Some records
◆ ◆ ◆ ◆ ◆ ◆ ◆
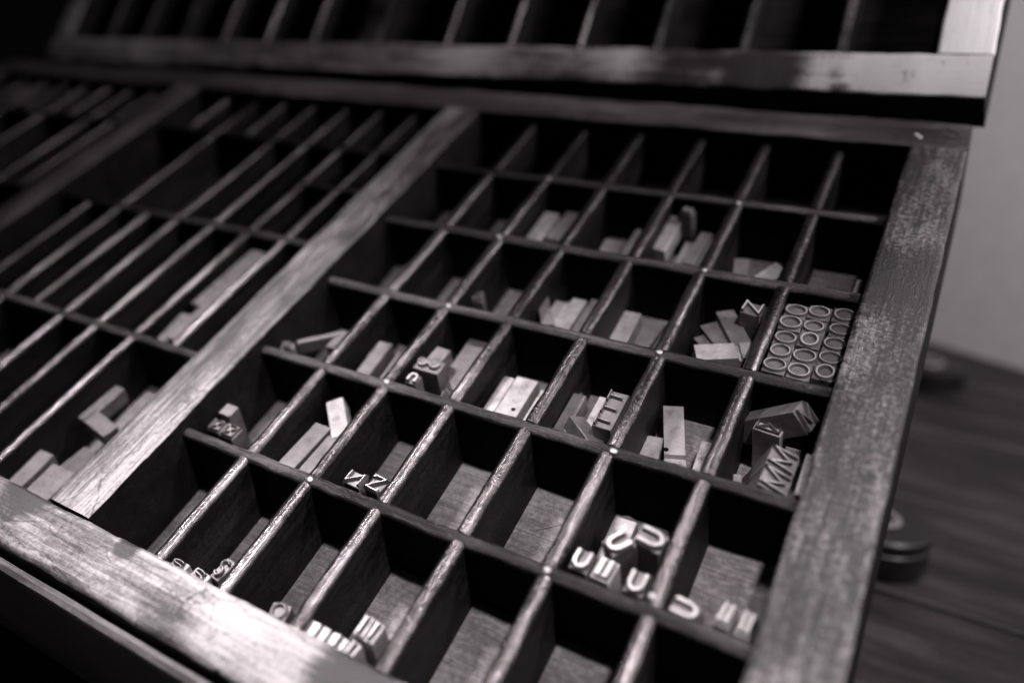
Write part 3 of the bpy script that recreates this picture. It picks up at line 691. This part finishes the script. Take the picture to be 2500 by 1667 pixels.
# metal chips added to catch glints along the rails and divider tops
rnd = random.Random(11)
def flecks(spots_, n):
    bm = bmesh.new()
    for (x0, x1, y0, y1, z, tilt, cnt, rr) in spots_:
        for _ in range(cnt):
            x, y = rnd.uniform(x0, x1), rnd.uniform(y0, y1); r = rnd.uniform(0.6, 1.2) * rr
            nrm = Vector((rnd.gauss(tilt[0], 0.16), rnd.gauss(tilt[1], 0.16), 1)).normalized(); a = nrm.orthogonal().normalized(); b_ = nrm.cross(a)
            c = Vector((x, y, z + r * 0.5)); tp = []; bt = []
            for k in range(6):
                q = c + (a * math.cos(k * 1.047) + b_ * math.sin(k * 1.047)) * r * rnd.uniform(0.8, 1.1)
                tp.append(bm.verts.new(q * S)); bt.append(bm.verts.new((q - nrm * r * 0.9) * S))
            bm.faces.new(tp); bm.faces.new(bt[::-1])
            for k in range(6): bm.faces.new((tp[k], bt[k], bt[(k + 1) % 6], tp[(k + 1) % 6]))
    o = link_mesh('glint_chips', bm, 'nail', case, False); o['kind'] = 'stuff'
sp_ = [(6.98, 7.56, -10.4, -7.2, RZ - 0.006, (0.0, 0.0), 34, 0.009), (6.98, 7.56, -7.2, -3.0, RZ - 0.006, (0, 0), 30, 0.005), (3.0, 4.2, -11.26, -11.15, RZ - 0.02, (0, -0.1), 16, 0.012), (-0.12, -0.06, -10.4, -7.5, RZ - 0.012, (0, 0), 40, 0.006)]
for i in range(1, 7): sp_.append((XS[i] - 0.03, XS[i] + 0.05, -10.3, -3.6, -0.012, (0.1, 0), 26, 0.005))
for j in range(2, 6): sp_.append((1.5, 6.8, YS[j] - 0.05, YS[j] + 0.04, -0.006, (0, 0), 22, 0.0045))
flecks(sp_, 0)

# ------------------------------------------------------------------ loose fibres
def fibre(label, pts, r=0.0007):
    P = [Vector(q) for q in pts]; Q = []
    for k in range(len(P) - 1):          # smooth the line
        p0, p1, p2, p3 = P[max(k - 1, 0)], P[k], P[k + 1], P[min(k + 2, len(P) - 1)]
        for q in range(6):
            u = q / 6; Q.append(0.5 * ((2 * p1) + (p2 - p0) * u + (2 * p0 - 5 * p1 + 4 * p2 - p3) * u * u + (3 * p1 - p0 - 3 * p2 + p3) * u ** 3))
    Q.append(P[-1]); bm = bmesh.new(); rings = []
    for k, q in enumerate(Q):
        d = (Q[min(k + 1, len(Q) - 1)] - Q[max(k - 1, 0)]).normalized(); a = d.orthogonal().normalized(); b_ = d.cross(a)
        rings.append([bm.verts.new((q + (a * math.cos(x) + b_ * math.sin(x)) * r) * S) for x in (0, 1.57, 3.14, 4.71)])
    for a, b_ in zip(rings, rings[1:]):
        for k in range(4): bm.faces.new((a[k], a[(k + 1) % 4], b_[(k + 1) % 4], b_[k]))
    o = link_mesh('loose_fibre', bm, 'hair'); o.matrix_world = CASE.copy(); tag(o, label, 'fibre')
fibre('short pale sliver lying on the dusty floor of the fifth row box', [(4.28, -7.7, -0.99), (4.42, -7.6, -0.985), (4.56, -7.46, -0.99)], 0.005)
◆ ◆ ◆ ◆ ◆ ◆ ◆
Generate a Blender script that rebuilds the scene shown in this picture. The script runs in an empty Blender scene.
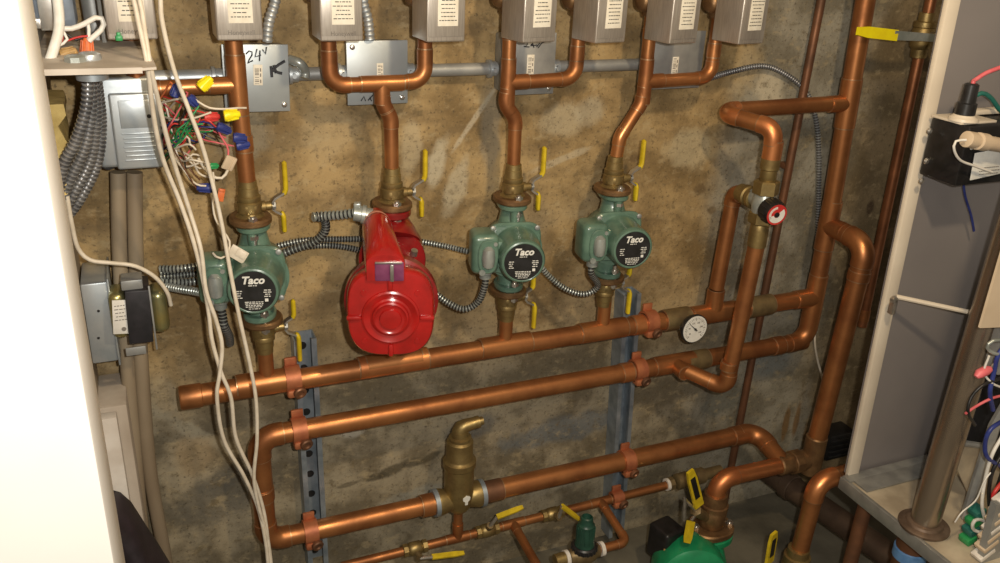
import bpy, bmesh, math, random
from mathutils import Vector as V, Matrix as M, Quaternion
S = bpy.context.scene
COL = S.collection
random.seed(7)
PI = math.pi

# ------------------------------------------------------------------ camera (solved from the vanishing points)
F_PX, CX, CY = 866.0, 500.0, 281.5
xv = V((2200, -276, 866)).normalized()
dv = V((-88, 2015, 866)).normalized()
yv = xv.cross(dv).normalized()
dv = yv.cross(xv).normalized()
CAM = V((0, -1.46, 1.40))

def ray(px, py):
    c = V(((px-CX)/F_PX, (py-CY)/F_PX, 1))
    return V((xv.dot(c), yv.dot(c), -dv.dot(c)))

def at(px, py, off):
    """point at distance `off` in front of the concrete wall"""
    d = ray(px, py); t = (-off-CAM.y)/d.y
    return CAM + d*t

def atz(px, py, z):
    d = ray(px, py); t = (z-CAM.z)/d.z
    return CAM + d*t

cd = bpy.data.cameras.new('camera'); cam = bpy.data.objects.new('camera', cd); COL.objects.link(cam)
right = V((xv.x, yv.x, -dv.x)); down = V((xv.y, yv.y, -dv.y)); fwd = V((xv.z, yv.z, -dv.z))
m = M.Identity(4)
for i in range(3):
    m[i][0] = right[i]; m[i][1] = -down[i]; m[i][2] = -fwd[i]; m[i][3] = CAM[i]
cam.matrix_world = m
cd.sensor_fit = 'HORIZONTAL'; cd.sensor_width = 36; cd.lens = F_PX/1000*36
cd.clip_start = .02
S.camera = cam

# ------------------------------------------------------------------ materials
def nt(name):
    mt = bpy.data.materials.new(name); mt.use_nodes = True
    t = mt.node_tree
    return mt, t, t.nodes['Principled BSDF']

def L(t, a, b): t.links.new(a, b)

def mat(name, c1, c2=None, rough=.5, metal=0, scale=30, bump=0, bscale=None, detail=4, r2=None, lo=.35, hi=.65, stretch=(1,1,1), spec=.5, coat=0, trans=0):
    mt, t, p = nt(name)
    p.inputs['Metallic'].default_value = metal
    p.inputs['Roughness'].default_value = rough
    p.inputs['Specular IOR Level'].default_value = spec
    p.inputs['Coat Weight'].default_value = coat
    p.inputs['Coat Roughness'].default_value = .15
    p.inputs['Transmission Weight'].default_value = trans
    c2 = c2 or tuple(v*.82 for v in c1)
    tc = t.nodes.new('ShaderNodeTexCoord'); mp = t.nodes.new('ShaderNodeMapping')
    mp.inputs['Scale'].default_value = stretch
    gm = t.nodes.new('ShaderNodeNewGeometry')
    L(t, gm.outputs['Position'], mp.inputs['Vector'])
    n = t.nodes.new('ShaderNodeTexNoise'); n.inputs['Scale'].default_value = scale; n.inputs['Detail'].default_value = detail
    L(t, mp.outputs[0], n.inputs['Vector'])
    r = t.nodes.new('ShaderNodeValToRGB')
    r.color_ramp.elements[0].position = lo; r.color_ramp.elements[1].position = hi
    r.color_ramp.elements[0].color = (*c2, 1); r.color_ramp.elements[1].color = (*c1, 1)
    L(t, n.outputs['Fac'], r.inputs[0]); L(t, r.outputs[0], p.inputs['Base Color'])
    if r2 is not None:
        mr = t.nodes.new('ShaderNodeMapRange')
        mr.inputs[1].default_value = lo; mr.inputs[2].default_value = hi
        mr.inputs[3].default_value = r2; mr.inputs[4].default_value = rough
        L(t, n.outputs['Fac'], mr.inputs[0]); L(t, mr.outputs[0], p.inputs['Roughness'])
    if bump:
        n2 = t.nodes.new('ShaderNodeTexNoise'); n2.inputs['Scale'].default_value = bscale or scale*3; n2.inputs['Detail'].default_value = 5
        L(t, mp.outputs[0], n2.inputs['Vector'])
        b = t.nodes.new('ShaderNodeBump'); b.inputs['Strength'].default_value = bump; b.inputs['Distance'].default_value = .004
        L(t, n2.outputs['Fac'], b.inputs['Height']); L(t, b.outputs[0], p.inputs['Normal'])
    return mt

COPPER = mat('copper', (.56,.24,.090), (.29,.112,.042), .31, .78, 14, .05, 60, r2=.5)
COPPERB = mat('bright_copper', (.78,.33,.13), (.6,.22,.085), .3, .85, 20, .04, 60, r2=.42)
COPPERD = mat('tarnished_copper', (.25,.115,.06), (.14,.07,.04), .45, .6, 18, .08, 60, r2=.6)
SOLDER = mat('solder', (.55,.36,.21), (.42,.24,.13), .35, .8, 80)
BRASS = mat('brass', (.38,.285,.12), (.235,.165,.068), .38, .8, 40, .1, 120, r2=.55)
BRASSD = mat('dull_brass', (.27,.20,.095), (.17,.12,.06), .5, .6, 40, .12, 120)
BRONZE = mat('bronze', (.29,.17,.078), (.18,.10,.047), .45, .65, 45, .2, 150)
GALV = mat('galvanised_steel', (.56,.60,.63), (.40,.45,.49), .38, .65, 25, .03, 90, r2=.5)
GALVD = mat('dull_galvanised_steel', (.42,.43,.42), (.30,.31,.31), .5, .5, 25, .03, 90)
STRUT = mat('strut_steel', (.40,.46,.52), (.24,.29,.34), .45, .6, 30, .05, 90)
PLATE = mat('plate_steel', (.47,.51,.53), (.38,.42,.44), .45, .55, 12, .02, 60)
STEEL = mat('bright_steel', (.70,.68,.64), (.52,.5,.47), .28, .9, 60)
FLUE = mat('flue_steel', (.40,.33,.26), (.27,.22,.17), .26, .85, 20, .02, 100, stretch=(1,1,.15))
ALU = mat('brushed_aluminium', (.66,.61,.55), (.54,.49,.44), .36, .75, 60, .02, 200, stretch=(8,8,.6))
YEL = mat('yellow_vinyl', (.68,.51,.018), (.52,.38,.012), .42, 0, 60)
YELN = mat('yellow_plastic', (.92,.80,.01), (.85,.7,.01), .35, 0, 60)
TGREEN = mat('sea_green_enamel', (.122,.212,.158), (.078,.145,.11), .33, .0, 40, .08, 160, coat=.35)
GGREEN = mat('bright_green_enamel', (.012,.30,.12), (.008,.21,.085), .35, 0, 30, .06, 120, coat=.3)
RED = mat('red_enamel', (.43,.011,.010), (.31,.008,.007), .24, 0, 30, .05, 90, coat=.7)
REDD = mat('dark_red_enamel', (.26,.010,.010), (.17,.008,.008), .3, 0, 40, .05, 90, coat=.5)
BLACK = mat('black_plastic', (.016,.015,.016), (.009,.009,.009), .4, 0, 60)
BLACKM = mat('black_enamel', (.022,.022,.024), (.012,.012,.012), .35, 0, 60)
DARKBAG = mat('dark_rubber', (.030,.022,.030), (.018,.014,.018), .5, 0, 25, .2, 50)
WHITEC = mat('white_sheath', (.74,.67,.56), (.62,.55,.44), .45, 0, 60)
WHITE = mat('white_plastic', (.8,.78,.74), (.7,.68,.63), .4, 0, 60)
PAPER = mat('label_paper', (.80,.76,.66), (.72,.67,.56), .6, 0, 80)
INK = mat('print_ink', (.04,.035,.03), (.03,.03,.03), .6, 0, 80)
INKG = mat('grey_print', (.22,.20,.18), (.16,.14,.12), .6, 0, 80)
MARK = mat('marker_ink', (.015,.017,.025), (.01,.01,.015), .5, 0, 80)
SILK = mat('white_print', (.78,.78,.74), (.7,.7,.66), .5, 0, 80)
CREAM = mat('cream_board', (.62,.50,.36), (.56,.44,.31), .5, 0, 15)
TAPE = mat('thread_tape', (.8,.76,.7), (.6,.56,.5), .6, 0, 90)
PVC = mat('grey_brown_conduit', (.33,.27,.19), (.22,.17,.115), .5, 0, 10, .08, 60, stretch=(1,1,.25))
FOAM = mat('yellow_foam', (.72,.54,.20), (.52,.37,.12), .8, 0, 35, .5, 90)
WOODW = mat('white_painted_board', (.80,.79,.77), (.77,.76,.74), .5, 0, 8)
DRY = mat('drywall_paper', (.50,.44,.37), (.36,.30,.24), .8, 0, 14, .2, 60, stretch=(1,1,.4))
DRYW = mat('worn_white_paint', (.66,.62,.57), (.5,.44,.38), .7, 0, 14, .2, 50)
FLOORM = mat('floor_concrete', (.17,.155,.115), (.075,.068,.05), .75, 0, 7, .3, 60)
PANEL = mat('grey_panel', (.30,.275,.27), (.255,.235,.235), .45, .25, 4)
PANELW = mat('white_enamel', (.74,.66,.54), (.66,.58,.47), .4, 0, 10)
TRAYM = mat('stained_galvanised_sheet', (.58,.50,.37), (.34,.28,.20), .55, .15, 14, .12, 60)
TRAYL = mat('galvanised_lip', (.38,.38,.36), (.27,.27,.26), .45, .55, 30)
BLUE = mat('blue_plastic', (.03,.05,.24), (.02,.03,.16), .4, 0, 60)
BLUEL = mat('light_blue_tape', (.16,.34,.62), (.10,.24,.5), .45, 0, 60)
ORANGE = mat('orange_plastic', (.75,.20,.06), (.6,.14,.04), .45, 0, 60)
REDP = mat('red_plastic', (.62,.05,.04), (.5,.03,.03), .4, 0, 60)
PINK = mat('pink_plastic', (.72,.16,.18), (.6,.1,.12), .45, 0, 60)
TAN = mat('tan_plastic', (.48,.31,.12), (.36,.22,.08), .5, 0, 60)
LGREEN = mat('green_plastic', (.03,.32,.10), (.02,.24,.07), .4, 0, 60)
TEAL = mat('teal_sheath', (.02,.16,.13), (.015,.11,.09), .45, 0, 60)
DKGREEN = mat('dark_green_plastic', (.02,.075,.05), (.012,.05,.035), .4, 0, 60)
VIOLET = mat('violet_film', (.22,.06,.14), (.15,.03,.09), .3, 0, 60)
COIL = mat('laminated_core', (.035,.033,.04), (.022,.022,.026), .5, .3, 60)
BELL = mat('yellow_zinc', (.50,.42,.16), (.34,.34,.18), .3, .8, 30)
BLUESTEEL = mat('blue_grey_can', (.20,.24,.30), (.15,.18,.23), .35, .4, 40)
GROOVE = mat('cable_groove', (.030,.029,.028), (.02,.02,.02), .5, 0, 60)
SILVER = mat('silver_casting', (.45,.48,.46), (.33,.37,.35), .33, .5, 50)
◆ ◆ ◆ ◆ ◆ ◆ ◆
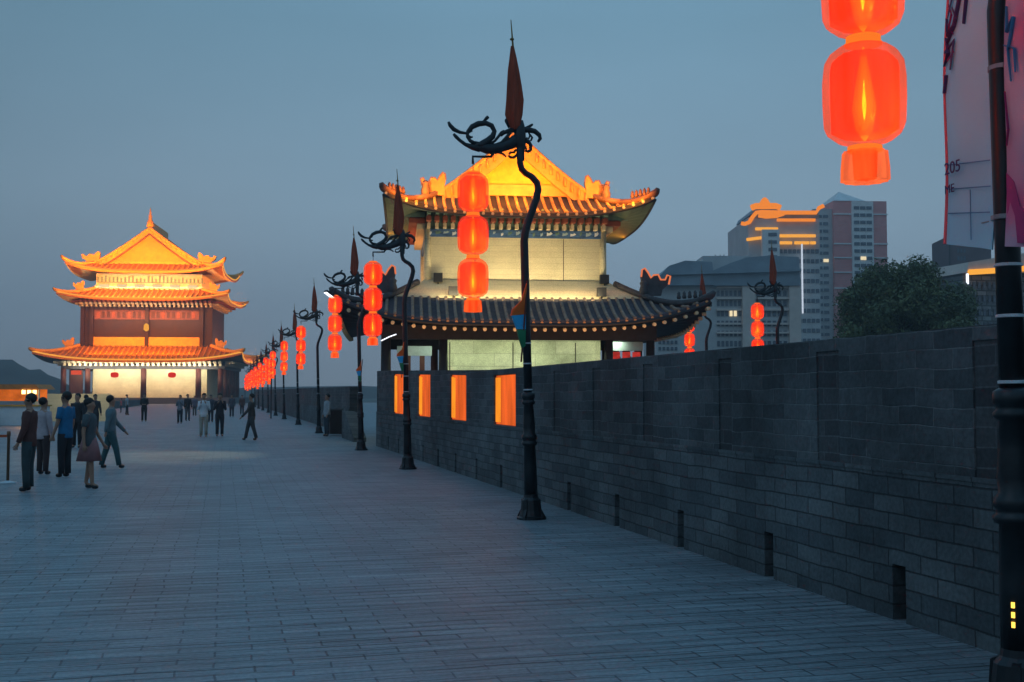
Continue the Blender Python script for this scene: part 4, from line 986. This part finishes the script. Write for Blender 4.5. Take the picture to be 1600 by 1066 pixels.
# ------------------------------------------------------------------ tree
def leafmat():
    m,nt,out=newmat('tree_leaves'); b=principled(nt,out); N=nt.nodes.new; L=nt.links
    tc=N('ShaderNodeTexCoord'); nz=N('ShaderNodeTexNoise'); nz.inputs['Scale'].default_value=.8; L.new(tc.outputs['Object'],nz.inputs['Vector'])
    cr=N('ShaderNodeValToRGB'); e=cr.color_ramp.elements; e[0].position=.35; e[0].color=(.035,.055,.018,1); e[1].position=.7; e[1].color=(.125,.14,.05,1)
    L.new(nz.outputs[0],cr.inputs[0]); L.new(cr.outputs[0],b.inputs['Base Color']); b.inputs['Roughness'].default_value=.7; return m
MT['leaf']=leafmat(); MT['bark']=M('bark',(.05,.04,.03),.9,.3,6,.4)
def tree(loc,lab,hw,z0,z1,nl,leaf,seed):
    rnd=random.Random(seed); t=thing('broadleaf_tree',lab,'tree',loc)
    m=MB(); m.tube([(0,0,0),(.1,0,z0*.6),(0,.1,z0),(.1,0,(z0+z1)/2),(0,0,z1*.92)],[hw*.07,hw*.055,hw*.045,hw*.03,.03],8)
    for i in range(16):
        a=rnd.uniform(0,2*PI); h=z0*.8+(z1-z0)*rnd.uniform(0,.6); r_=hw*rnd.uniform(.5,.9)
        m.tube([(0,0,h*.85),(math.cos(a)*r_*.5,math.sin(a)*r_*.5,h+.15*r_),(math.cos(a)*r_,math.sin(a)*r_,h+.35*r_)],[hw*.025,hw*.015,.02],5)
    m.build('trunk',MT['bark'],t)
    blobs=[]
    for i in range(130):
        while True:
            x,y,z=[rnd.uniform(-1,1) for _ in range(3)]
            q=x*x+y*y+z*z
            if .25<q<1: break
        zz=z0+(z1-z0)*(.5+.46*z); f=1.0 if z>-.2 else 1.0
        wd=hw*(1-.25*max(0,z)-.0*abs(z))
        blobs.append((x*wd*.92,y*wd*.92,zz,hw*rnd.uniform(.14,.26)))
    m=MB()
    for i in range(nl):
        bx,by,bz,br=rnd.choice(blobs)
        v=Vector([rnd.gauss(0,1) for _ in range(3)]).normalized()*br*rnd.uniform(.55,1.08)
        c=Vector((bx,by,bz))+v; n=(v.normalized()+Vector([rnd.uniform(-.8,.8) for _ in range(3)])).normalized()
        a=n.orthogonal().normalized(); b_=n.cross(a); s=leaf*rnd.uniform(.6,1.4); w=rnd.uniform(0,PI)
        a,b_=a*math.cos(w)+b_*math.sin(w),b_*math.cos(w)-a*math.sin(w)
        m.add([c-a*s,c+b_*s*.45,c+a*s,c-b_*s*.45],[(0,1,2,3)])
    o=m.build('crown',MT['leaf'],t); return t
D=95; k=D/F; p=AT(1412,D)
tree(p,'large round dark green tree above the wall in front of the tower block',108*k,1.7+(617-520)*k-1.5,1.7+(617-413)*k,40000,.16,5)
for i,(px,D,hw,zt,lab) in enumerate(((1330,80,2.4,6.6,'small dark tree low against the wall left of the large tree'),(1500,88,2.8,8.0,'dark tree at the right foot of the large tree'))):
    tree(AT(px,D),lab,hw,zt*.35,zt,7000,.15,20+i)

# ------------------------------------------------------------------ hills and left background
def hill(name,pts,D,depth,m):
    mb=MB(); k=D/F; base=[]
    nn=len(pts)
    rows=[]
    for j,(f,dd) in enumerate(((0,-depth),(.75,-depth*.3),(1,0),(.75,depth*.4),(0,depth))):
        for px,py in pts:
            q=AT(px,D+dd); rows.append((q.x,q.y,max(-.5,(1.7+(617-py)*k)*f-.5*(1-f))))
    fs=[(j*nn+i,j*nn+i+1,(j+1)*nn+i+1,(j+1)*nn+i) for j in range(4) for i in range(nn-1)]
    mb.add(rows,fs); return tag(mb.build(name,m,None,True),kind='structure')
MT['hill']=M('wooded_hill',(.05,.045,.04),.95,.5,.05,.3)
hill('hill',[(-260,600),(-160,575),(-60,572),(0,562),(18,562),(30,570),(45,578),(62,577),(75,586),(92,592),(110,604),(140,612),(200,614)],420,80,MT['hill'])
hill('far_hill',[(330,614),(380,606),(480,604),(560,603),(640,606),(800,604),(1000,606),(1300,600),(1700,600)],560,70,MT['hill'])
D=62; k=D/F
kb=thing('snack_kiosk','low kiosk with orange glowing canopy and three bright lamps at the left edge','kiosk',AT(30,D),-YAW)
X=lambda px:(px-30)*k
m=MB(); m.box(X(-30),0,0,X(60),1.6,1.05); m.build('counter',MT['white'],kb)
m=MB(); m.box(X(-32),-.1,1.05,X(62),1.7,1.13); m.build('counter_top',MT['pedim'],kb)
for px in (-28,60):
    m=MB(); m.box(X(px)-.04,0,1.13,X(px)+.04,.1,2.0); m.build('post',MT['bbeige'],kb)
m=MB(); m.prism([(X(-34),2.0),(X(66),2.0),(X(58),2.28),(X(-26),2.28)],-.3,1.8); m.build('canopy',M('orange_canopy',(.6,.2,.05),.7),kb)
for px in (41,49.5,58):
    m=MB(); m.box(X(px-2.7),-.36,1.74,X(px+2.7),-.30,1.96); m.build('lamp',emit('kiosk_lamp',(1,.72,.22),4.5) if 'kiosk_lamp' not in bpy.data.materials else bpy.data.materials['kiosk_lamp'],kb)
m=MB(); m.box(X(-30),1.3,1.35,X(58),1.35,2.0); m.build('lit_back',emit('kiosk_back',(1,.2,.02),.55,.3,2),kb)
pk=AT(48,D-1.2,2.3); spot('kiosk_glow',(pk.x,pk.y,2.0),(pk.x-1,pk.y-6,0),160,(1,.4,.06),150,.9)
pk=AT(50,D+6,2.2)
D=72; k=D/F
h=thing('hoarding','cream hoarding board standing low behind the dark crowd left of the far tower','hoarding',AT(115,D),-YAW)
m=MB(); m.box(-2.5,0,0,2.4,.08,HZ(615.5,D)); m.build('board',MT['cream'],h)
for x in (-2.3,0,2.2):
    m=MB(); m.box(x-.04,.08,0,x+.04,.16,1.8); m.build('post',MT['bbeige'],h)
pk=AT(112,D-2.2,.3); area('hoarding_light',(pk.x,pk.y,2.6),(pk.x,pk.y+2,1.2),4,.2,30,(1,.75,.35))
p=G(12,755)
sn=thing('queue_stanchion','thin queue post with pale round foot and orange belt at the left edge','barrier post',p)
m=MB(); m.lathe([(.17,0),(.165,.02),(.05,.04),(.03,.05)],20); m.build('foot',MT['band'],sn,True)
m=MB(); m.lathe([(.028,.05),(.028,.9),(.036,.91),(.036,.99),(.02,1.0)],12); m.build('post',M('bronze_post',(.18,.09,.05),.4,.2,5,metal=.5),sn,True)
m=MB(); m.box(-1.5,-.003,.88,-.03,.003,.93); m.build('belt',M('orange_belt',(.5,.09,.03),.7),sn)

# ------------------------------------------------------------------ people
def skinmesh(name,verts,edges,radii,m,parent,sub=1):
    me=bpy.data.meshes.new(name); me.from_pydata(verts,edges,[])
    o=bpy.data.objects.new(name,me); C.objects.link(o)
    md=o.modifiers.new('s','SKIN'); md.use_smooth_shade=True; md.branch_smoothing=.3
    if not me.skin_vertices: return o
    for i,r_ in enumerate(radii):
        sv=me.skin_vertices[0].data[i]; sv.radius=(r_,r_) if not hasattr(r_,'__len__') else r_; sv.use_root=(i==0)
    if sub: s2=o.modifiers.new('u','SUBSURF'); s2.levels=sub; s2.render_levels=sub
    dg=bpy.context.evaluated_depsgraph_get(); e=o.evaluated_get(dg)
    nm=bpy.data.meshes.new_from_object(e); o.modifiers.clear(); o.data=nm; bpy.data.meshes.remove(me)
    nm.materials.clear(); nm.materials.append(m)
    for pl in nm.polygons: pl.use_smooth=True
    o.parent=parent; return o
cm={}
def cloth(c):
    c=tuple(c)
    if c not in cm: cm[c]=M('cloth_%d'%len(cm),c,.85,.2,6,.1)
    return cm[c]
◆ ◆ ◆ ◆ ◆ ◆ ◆
Objective: Copy nothing but the lines above that run from the one with "Generate a Blender" to the one with "PI = math.pi", ends included; pictures stay out.

Result of this exercise:
Generate a Blender script that rebuilds the scene shown in this picture. The script runs in an empty Blender scene.
import bpy, bmesh, math, random
from mathutils import Vector as V, Matrix as M, Quaternion
S = bpy.context.scene
COL = S.collection
random.seed(7)
PI = math.pi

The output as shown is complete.